### Challenge
Find all lines in the records that include the word "recreates", and copy them out.

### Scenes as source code
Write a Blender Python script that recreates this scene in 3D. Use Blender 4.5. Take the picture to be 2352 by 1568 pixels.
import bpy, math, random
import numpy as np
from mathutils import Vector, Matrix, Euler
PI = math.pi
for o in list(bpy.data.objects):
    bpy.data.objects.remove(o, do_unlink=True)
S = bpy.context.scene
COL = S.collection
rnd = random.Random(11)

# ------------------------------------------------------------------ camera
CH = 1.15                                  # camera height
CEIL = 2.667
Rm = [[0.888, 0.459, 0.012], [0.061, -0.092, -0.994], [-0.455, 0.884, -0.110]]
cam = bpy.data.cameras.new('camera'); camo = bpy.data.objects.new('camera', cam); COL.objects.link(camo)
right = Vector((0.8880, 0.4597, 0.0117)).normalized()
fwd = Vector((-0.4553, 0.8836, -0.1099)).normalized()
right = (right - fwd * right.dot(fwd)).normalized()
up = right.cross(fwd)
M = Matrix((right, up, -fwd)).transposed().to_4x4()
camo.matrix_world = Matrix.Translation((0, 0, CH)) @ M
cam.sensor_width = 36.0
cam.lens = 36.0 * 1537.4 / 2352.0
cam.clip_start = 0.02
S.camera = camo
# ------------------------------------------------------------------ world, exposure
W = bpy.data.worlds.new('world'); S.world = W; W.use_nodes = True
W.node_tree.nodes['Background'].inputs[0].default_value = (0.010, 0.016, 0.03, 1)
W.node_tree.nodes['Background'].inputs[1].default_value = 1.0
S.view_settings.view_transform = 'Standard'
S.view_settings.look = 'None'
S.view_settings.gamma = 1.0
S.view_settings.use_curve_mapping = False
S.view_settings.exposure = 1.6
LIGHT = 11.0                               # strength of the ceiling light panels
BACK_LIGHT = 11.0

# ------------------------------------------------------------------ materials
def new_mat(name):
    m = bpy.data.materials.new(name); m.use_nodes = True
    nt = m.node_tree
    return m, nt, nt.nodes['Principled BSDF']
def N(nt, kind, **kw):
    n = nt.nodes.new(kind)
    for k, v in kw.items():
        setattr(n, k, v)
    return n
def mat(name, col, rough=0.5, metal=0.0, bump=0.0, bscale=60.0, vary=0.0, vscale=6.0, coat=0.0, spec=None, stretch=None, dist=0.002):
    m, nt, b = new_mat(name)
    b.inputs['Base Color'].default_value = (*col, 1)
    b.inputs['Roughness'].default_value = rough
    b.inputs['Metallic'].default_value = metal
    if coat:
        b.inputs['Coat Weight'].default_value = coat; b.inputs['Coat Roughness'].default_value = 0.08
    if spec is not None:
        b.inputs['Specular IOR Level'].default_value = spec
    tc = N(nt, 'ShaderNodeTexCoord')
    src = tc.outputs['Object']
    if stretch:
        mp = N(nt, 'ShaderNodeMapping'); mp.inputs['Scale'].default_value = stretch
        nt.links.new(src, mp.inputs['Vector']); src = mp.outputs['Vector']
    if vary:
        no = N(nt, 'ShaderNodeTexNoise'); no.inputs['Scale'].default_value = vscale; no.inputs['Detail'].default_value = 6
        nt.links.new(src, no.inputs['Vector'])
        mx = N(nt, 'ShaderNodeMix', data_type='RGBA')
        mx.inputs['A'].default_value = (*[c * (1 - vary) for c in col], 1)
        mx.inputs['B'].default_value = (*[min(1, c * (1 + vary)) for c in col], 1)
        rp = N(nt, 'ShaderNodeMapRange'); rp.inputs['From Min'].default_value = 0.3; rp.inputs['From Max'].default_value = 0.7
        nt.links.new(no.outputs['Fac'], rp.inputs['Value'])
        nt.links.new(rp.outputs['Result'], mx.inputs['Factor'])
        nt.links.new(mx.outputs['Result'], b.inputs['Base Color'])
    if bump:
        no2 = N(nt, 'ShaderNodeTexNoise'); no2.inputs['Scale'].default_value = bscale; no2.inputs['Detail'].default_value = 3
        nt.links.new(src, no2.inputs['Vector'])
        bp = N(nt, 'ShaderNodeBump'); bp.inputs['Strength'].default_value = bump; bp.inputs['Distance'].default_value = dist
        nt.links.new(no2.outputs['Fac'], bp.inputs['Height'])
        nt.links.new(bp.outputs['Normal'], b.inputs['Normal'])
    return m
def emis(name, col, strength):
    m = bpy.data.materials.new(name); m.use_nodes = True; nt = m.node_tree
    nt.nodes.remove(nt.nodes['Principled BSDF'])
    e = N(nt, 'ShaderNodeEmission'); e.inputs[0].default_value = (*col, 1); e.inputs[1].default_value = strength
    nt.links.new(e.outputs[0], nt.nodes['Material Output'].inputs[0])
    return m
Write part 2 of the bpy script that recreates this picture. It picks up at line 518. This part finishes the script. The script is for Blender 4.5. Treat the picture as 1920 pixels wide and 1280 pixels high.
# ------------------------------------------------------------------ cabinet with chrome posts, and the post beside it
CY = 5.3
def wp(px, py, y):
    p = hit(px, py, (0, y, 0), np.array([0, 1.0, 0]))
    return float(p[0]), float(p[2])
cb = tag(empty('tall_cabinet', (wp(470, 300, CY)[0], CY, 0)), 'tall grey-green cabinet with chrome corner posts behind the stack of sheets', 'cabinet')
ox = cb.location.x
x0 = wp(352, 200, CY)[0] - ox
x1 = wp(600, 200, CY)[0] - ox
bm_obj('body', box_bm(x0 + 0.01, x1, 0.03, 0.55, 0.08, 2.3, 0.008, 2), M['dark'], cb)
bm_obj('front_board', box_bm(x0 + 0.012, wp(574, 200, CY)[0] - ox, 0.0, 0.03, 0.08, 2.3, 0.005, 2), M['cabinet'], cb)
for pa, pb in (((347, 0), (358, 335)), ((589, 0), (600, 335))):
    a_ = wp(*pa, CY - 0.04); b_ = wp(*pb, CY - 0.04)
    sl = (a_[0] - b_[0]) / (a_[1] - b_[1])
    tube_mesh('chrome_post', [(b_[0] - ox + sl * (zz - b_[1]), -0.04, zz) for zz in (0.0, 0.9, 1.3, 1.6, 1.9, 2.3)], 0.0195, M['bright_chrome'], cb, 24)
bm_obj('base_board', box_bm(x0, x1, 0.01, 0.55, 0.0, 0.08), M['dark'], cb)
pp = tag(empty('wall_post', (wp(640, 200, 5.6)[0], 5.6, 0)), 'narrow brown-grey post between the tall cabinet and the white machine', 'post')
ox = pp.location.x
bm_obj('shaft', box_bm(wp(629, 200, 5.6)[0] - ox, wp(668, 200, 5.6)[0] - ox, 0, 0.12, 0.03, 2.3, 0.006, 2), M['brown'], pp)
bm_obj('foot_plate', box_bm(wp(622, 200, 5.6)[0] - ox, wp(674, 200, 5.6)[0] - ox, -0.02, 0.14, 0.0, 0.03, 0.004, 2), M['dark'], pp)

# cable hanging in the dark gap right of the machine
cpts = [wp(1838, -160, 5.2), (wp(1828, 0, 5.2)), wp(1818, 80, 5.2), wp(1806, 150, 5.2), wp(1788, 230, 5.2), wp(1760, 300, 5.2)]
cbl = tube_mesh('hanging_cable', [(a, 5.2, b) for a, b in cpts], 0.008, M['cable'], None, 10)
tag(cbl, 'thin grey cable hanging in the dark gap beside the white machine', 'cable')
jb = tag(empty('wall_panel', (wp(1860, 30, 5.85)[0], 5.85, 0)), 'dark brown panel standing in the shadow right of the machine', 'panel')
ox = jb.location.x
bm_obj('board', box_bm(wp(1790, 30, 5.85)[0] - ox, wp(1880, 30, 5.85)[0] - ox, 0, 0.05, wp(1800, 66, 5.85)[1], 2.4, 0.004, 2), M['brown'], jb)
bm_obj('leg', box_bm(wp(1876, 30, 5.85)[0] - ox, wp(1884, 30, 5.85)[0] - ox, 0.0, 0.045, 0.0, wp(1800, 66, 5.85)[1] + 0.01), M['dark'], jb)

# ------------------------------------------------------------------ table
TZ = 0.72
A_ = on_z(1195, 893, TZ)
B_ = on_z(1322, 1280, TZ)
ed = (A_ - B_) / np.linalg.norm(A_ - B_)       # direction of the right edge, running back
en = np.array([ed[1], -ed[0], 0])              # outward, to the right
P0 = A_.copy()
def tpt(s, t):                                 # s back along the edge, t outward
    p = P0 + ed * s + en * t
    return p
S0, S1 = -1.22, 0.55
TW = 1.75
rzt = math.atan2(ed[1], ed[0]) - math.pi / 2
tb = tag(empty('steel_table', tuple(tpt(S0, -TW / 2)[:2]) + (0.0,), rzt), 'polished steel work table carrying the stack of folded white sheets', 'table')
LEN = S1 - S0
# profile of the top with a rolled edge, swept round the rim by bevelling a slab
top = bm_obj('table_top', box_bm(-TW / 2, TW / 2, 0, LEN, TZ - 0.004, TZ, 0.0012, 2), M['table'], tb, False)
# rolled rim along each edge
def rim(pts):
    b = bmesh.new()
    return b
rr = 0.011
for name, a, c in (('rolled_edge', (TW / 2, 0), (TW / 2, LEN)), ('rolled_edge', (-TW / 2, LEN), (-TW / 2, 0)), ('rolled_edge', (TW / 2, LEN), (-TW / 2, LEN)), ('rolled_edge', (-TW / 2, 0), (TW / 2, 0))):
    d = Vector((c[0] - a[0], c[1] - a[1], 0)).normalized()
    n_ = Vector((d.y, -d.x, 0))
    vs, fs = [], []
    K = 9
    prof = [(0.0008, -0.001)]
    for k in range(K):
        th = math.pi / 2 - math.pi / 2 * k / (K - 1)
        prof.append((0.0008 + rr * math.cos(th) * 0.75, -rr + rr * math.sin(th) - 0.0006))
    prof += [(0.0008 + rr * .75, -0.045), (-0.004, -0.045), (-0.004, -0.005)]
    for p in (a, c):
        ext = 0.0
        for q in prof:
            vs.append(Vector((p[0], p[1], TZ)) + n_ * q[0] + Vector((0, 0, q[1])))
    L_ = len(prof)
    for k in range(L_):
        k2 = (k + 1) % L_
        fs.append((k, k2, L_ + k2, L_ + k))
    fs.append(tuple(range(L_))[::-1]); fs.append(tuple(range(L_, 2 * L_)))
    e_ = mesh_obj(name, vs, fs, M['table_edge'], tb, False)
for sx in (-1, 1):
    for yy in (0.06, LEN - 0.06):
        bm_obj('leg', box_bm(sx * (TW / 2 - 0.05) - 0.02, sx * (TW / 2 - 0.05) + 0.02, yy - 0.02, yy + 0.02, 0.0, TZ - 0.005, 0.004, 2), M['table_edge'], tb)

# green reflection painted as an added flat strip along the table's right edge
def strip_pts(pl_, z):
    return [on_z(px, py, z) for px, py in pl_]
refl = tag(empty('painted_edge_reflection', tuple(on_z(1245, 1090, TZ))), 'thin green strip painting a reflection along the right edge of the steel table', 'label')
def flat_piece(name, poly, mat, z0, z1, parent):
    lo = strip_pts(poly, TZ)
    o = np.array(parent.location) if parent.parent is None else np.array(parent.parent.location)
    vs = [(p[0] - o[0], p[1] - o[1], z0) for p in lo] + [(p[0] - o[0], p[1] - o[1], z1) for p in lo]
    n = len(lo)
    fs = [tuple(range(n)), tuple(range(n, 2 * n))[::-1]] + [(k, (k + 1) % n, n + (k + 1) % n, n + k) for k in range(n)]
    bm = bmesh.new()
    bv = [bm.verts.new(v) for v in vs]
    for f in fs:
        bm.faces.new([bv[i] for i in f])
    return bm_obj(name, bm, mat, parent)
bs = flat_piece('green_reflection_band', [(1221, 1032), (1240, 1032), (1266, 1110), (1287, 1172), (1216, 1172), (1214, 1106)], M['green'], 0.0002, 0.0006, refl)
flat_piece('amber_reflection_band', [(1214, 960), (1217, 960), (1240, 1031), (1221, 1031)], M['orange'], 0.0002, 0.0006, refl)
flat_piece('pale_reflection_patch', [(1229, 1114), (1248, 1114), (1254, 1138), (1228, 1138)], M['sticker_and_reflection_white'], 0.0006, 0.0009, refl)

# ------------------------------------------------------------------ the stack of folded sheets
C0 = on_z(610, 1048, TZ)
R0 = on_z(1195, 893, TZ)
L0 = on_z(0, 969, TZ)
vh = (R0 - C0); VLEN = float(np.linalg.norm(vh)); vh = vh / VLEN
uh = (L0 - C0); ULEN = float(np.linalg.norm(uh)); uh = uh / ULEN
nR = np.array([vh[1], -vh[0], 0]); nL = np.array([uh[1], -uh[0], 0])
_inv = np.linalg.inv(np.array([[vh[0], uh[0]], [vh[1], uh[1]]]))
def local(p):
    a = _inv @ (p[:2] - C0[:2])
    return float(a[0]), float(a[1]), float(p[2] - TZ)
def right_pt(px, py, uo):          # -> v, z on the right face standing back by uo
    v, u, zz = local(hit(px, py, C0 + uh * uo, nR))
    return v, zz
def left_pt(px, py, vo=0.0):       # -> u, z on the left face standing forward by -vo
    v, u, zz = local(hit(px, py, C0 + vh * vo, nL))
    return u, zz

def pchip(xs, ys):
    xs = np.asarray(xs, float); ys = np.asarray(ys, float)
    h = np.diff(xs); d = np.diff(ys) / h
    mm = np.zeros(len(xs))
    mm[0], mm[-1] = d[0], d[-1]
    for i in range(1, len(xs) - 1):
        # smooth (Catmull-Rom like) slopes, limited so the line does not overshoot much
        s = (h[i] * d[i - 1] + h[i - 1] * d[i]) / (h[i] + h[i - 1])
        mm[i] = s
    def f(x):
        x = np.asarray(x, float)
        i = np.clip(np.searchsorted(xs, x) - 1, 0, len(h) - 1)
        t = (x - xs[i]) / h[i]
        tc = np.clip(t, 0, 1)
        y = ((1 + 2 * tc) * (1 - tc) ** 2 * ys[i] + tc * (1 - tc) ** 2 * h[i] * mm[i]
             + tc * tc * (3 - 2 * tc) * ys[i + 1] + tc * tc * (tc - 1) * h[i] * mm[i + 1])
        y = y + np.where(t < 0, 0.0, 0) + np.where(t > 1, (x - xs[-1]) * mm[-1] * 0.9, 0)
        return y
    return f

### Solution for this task
Write a Blender Python script that recreates this scene in 3D. Use Blender 4.5. Take the picture to be 2352 by 1568 pixels.
Write part 2 of the bpy script that recreates this picture. It picks up at line 518. This part finishes the script. The script is for Blender 4.5. Treat the picture as 1920 pixels wide and 1280 pixels high.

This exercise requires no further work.